Oysa tam tersi “mülteci sorunu” iç politikadan besleniyor.

★★★

Türkiye’de yaşanan Suriyeli sığınmacı sorununu ortadan kaldırmak Ankara’nın görevi; Şam’ın değil.

Taliban zulmünden kaçıp Türkiye’ye göç eden Afganların sorununu Kabil mi çözecek?

Virüs ve açlık kıskacındaki Afrikalı göçmenler için adres neresi?

Danimarka’dan sonra Hollanda’nın başlattığı “mültecileri geri gönderme” hukuku bu açıdan incelenmeli...

★★★

Babacan’ın konuşmasını yorumlamasını istediğim Hatay Büyükşehir Belediye Başkanı Doç. Dr. Lütfü Savaş, “Babacan, Güney Doğu oylarını almaya çalışıyor. Kültürel zenginlikten söz ediyor. Biz zaten Suriyeliler gelmeden de bu topraklarda çok kültürlü yaşıyorduk...” diyor.

★★★

2009 yılında AKP’den Belediye Başkanı seçilen Savaş, partisinin Suriye politikasına ile ters düşüp CHP’ye geçmişti.

2002 seçimlerinde Hatay’dan AKP milletvekili olarak Meclis’e giren Sadullah Ergin’in Adalet Bakanlığı döneminde (2009-2011) yaşanan bu kopuşu DEVA unutamadı!

Ergin bugünlerde parti yönetiminden istifa edenlerin de hedefinde...

★★★

İYİ Parti Genel Başkanı Meral Akşener ve Gelecek Partisi Genel Başkanı Ahmet Davutoğlu’nun Hatay gezilerinde kendisini ziyaret ettiğini belirten Savaş, Babacan’ın davetine icabet etmediğini vurguluyor.

“Altın ve mücevherat işi Suriyelilere geçti”


Babacan, Savaş’ı ziyaret etseydi 600 bin Suriyeli’nin yerleştiği Hatay’a ilişkin şu bilgileri alırdı:

- Altın ve mücevherat ticareti Suriyelilere geçti.

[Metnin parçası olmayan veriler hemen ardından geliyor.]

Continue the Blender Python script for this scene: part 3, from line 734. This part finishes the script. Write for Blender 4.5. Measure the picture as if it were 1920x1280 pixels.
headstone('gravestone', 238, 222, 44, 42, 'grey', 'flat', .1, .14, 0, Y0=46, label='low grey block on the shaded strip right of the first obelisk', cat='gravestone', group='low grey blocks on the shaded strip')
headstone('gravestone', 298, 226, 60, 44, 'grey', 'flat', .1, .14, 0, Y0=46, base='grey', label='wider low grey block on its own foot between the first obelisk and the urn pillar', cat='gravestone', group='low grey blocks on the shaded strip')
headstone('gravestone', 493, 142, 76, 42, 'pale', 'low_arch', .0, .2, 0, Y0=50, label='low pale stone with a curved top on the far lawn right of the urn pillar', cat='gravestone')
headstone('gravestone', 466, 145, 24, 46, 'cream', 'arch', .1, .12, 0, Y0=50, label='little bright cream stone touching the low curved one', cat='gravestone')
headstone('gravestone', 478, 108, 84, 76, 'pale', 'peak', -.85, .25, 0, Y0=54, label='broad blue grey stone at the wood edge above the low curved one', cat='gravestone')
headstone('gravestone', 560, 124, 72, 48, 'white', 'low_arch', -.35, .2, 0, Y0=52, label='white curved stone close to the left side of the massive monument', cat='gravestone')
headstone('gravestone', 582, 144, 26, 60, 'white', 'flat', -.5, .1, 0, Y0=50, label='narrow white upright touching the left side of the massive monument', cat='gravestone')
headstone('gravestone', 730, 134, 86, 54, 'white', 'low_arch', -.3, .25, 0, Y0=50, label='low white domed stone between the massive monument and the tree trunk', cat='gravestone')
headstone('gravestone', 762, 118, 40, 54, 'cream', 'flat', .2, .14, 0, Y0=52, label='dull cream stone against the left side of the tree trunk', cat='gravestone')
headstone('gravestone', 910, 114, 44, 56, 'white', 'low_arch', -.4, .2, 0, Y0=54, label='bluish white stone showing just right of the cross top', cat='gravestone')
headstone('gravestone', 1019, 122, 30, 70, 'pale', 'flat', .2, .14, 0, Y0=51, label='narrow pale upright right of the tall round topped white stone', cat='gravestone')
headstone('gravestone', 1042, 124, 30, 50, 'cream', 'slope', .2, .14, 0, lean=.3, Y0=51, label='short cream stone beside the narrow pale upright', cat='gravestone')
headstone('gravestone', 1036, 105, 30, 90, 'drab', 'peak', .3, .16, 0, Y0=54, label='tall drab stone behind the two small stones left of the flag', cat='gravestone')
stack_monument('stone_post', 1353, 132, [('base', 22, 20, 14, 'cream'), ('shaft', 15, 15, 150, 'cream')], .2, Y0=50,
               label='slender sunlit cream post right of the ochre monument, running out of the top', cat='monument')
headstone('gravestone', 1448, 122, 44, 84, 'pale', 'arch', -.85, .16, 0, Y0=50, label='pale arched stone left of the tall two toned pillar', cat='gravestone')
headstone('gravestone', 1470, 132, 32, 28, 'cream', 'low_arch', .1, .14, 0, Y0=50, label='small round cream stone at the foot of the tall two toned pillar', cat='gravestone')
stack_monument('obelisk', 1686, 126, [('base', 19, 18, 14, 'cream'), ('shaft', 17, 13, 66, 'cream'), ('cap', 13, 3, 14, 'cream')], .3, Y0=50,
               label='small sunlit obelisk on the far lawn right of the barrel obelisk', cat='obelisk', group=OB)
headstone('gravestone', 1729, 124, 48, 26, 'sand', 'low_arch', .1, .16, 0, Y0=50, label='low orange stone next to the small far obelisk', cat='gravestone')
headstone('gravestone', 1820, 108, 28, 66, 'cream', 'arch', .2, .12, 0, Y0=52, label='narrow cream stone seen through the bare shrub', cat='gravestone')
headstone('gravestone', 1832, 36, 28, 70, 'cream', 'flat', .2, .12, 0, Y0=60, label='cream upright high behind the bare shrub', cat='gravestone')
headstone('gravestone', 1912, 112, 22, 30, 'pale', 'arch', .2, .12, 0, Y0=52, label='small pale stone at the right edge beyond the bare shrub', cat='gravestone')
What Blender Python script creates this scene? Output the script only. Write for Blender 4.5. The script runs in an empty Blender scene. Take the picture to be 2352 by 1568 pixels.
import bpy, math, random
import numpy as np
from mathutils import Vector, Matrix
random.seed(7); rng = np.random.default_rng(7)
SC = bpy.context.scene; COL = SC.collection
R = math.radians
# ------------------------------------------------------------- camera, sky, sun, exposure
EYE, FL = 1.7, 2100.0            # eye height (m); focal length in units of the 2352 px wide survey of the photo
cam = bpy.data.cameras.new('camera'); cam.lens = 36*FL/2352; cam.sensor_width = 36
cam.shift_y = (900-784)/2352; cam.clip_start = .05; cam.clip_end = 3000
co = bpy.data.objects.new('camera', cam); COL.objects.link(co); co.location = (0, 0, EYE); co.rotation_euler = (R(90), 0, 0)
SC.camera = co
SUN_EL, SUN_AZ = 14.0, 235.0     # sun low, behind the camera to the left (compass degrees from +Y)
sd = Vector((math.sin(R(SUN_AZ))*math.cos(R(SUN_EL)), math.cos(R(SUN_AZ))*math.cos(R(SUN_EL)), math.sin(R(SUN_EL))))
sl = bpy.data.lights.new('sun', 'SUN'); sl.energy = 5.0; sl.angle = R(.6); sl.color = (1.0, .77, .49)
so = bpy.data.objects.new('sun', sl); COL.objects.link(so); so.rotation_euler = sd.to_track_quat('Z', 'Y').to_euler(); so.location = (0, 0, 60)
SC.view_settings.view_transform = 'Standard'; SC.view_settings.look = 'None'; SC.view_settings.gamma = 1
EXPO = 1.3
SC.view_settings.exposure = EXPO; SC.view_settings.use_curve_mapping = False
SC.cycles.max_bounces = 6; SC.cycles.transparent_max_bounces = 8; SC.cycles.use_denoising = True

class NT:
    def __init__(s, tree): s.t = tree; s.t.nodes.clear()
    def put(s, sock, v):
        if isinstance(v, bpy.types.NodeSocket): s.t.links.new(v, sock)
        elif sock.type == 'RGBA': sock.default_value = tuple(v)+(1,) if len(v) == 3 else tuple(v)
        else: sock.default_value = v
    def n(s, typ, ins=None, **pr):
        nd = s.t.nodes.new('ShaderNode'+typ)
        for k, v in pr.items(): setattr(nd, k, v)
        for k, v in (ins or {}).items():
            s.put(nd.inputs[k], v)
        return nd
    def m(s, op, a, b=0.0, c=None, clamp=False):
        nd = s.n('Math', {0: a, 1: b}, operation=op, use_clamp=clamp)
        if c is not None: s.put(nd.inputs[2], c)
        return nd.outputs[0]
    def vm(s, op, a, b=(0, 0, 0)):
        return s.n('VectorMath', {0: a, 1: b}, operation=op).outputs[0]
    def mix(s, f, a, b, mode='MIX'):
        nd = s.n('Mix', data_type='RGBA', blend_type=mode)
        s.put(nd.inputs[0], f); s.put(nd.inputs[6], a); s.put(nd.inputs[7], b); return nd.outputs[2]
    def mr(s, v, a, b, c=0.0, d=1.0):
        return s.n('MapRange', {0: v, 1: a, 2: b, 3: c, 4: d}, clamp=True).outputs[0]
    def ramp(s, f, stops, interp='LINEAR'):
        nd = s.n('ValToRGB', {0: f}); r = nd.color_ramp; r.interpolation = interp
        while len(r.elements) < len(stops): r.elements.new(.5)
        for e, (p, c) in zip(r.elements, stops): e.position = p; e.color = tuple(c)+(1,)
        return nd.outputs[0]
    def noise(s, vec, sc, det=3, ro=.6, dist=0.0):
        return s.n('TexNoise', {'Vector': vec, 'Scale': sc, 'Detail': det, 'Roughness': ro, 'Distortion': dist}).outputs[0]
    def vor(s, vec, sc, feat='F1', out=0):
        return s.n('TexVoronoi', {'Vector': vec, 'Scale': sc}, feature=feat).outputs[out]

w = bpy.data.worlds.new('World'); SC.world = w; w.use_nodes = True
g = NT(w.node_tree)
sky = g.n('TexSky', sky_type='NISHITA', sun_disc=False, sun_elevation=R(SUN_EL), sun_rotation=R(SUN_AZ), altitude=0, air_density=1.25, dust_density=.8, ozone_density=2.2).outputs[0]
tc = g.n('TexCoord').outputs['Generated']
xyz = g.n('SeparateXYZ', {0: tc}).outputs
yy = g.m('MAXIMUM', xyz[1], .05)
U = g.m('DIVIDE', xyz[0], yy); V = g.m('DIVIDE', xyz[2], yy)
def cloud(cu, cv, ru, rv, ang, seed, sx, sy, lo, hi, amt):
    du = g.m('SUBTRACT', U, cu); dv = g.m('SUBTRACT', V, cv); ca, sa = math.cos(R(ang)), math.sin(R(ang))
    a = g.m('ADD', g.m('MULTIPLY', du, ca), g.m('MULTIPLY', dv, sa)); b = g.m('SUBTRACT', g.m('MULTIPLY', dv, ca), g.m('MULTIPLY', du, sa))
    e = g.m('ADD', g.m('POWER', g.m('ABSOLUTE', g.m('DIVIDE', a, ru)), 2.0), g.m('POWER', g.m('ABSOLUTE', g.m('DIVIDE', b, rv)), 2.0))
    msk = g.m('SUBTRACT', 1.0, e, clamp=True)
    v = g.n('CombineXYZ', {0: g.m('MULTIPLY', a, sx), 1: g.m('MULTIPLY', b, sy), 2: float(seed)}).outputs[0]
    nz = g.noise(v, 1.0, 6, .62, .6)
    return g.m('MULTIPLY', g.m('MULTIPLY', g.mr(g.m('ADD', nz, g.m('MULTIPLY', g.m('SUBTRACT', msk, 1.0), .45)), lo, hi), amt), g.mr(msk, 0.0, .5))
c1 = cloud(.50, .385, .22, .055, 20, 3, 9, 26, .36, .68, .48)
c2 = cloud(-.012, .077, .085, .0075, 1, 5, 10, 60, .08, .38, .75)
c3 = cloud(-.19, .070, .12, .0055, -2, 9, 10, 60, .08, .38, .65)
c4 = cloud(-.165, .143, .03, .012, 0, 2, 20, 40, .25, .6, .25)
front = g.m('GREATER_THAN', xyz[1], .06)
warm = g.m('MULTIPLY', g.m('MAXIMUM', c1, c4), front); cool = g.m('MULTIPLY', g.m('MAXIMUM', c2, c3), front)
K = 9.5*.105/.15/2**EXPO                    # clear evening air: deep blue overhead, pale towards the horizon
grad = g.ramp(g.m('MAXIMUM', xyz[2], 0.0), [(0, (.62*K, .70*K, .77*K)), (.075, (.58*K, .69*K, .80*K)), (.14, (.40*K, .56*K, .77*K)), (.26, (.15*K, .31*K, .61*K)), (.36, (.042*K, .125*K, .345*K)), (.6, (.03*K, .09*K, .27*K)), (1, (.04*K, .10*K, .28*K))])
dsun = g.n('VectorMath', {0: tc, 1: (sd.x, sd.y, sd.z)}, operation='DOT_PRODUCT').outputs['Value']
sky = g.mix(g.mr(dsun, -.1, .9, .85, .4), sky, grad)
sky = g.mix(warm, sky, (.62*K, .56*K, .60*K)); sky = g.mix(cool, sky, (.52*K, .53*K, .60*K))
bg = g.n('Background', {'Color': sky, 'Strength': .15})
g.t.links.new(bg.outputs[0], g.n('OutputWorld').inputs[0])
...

Gümrüklerde ortaya çıkan sorunlar Türkiye’nin dış ticaret sicilini bozuyor.

- Suriyeli iş insanları vergisiz ticaret yapıyor, denetimlerde görmezden geliniyor.

- Erkekler 2-3 evlilik yapıyorlar. Kadınlar her yıl bir çocuk dünyaya getiriyor. Bu çocuklar çizdikleri resimlerde bile savaşı yaşıyor.

- Nüfus yoğunluğuna paralel olarak kentsel yatırım ihtiyacı artıyor, Ankara’dan maddi destek gelmiyor.

- Almanya’dan iki kardeş ilin desteği ile Altınözü ve Reyhanlı ilçelerine okul yapıldı. Eğitim yetersiz.

- Eğitimden yoksun çocuklar ve işsiz gençler suç şebekelerinin kucağına itiliyor.

- Suriyeliler ticaretin yanı sıra; konut ve turizm alanında inşaatçı da oldular. Hatay “ucuz ve güvencesiz iş gücü deposu” haline geldi.

- Suriyeliler ile yerli halk arasında yaşanan kültürel farklılık sosyal hayatta çatışmalara neden oluyor.

- Sınır köylerinde geçim sıkıntısından kente göç artıyor.